Plagiarism is a very serious offense in this course, at CGS, and in the wider BU community. It will not be tolerated.

Please do not let any of these regulations obscure how grateful we are for your help in making sure that your classes this summer offer the live, communal quality of classes held on campus!

— Your Team D Professors

*Note: Some of the language here is drawn with permission (and, in some cases, adapted) from the Arts and Sciences Writing Program syllabus template.

Schedule of Assignments


Grade Weighting as follows, out of 20 total:

  • Visual Rhetoric Essay: 4
  • Interdisciplinary Group Project: 3
  • Interdisciplinary Solo Photo Essay: 1
  • Rhetoric Video Essay: 6
  • Homework: 2
  • Participation: 2
  • Final e-Portfolio: 2

Required Text

Yuval Noah Harari, Sapiens: A Brief History of Mankind, as an eBook or in printed form. Available from Amazon and elsewhere

RH 103 HUB Capacities

This course fulfills the following capacities, per the BU HUB:


First-Year Writing Seminar (1 unit)

Learning Outcomes

  1. Students will be able to craft responsible, considered, and well-structured written arguments, using media and modes of expression appropriate to the situation.
  2. Students will be able to read with understanding, engagement, appreciation, and critical judgment.
  3. Students will be able to write clearly and coherently in a range of genres and styles, integrating graphic and multimedia elements as appropriate.

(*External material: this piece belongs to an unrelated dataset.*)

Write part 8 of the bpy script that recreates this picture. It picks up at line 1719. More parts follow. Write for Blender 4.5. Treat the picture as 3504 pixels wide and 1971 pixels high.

Digital/Multimedia Expression (1 unit)

Learning Outcomes

  1. Students will be able to craft and deliver responsible, considered, and well-structured oral and/or signed arguments using media and modes of expression appropriate to the situation.
  2. Students will be able to demonstrate an understanding of the capabilities of various communication technologies and be able to use these technologies ethically and effectively.
  3. Students will be able to demonstrate an understanding of the fundamentals of visual communication, such as principles governing design, time-based and interactive media, and the audio-visual representation of qualitative and quantitative data.

Intellectual Toolkit

Critical Thinking (1 unit)

Learning Outcomes

  1. Students will be able to identify key elements of critical thinking, such as habits of distinguishing deductive from inductive modes of inference, recognizing common logical fallacies and cognitive biases, translating ordinary language into formal argument, distinguishing empirical claims about matters of fact from normative or evaluative judgments, and recognizing the ways in which emotional responses can affect reasoning processes.
  2. Drawing on skills developed in class, students will be able to evaluate the validity of arguments, including their own.